Religious Freedom, the Church, and State Coercion

Dec 4, 2019 by

by Matthew A Shadle, Public Discourse:

The Church must exercise its authority over temporal matters in a way consistent with its spiritual mission, of which the exercise of temporal jurisdiction is a betrayal. The human person is drawn by nature to seek out and hold the truth whose fullness is revealed in God’s revelation in Christ, but this vision of human fulfillment implies a human subjectivity whose freedom must be respected as it seeks out the truth which fulfills it.

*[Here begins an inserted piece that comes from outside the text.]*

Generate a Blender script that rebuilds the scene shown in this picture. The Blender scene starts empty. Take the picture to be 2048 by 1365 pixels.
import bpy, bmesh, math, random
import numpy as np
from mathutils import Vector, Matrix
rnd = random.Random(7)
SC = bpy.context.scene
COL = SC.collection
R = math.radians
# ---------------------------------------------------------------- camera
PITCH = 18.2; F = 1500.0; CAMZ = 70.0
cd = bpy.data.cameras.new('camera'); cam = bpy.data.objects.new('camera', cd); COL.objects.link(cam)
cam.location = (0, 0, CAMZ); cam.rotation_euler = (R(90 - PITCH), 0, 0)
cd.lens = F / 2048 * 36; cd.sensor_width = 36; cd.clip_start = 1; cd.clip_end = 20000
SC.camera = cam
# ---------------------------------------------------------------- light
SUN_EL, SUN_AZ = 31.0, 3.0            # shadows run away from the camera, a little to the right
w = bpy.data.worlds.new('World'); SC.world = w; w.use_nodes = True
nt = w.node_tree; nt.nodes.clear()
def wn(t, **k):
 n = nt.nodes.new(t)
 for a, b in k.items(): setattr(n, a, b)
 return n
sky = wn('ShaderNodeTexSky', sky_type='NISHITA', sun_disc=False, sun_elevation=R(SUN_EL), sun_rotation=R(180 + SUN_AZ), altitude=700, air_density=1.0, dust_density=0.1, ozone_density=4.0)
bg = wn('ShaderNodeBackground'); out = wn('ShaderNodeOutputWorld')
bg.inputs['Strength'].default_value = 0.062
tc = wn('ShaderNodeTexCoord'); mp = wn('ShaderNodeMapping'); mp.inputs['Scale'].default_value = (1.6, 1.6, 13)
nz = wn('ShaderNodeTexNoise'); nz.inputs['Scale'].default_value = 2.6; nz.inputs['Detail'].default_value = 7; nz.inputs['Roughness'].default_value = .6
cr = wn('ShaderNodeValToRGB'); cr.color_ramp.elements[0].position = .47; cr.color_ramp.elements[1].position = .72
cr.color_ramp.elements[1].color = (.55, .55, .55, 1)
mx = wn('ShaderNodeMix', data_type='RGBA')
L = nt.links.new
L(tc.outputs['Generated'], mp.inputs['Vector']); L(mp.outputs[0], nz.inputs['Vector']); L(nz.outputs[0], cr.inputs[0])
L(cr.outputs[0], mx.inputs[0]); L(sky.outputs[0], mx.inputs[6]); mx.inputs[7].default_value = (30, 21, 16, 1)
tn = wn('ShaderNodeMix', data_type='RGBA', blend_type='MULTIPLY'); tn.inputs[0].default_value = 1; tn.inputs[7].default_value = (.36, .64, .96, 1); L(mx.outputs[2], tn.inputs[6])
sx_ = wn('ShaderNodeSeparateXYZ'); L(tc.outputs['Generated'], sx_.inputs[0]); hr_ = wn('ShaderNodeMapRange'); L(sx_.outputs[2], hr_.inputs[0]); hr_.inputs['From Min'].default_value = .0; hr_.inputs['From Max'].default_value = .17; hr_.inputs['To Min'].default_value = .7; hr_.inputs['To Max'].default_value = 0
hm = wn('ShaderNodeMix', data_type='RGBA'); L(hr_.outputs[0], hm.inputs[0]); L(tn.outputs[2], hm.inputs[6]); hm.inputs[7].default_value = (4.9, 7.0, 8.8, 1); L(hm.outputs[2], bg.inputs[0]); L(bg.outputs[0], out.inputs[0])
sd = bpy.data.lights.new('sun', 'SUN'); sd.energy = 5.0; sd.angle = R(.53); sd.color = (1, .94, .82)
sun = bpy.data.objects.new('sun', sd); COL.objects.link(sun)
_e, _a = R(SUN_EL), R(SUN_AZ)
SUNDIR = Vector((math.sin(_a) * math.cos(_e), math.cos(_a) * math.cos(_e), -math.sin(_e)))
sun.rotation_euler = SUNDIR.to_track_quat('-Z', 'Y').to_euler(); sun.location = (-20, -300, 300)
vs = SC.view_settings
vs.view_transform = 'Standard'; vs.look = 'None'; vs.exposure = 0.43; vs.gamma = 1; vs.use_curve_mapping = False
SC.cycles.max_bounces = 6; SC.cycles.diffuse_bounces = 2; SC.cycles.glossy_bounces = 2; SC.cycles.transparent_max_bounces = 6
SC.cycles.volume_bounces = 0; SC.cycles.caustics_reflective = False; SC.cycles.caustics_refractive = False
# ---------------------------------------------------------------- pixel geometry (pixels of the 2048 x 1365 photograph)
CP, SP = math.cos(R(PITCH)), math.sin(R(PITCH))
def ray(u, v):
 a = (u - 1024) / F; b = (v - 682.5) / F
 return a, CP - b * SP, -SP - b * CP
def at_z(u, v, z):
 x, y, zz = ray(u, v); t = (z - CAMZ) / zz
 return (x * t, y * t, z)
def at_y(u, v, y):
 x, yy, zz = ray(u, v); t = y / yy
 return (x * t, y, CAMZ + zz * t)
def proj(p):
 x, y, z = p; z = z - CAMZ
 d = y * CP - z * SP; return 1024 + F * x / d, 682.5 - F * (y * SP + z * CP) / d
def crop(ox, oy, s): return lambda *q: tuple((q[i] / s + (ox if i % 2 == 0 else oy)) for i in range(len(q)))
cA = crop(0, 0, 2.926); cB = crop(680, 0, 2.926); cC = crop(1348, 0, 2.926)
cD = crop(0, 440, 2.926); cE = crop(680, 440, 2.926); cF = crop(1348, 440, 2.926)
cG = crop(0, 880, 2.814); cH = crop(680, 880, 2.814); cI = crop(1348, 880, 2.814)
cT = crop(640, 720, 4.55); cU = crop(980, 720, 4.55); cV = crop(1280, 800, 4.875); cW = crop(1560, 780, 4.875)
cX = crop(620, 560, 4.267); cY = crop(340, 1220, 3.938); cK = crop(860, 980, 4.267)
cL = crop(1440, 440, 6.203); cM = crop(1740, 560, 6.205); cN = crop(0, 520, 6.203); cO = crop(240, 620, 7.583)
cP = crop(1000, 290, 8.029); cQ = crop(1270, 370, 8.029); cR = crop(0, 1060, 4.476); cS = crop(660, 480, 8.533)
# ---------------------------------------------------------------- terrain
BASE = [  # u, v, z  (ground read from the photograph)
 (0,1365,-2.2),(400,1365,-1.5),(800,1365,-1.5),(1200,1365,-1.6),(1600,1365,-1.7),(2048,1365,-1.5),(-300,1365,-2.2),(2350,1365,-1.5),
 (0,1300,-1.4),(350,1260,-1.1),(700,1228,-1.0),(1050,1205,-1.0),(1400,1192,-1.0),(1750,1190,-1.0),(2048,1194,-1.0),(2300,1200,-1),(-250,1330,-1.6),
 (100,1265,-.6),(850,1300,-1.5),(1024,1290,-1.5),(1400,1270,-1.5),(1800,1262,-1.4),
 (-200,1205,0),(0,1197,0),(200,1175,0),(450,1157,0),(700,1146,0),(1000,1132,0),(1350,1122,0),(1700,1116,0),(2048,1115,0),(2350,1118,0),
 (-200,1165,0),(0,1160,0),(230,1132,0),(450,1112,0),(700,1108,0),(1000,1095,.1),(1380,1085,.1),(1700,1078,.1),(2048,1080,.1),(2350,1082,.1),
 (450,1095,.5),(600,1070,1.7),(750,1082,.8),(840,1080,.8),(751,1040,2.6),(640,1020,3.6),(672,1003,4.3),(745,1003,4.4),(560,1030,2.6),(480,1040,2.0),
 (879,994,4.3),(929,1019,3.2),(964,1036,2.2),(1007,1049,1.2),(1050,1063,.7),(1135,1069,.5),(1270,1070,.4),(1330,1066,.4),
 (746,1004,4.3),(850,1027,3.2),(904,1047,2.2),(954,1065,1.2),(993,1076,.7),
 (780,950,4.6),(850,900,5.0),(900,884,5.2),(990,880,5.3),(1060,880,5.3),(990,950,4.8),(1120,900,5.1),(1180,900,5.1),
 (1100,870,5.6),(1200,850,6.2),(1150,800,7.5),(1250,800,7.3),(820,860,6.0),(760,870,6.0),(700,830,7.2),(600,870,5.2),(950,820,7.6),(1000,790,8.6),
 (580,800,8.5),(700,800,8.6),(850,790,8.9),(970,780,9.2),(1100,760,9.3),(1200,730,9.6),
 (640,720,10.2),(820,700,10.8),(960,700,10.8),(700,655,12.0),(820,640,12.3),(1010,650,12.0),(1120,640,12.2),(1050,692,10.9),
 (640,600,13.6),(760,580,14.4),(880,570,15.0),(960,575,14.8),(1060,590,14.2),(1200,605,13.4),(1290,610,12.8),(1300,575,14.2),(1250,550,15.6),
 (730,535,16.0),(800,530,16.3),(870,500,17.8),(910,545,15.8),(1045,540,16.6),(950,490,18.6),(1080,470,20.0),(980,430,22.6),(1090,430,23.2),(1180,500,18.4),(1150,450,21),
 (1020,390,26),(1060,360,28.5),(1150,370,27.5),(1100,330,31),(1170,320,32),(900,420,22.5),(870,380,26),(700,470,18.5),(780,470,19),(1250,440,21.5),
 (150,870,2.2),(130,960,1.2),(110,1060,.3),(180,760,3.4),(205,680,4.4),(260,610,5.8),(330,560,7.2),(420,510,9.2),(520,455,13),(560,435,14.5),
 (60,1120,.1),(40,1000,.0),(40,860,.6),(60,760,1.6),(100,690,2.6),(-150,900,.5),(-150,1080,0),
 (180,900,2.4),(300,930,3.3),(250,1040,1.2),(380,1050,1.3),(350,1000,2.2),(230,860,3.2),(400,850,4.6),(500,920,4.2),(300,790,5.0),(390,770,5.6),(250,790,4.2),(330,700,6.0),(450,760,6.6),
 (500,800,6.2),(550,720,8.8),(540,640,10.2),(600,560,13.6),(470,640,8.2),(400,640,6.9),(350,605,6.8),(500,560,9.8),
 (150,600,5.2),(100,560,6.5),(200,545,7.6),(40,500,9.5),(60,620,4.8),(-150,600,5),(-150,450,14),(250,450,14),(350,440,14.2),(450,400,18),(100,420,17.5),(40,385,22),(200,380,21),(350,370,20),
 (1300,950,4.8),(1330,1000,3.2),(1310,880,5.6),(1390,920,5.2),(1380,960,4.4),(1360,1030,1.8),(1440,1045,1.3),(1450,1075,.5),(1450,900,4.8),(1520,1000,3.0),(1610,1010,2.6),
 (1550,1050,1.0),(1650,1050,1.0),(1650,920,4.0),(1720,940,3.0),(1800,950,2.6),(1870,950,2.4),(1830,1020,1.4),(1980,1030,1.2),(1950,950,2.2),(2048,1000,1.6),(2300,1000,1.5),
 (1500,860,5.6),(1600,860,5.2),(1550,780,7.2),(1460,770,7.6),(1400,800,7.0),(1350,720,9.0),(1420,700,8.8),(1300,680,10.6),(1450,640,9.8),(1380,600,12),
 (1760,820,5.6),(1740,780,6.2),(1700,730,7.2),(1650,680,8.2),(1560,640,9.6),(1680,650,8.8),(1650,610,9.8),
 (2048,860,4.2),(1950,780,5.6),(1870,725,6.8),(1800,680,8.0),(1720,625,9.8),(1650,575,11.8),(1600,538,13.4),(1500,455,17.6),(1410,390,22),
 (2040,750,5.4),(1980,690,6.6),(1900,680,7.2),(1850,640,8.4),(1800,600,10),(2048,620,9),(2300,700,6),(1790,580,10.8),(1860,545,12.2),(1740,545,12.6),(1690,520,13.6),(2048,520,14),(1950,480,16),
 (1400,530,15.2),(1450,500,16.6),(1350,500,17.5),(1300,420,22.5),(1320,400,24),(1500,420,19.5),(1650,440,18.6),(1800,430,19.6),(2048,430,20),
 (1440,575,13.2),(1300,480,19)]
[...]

The Second Vatican Council’s Declaration on Religious Freedom, Dignitatis Humanae (DH), famously taught that individuals and religious communities have the right to act according to their conscience in religious matters, free from coercion by the civil authorities. At the same time, religious freedom should not be understood as a negation of the duty to seek out and worship God. Rather, as DH states, the Church’s teaching on religious freedom “leaves untouched traditional Catholic doctrine on the moral duty of men and societies toward the true religion and toward the one Church of Christ.”

Some recent commentators have read that latter passage as an attempt to minimize the apparent discontinuity between DH’s teaching on religious freedom and prior magisterial teaching that the Church can “direct” the state to use its coercive power for the spiritual good of its citizens. In this view, as a previous Public Discourse essay put it, a Catholic “confessional state” is the ideal proposed by Catholic doctrine. Indeed, DH itself affirms that “Government is . . . to help create conditions favorable to the fostering of religious life. . . .”

The philosopher Thomas Pink has argued that DH’s affirmation of the right to religious freedom should be understood as a re-articulation of the traditional teaching that religious matters are outside the competence of civil authorities. In Pink’s telling, DH does not reject the notion that the Church, by virtue of its responsibility for the spiritual good of society, has the authority to direct the state to use its coercive power for spiritual ends. The Declaration’s teaching that “religious freedom . . . is to be recognized as the right of all men and communities and sanctioned by constitutional law” reflects a “policy change” on the part of the Church rather than a development in doctrine.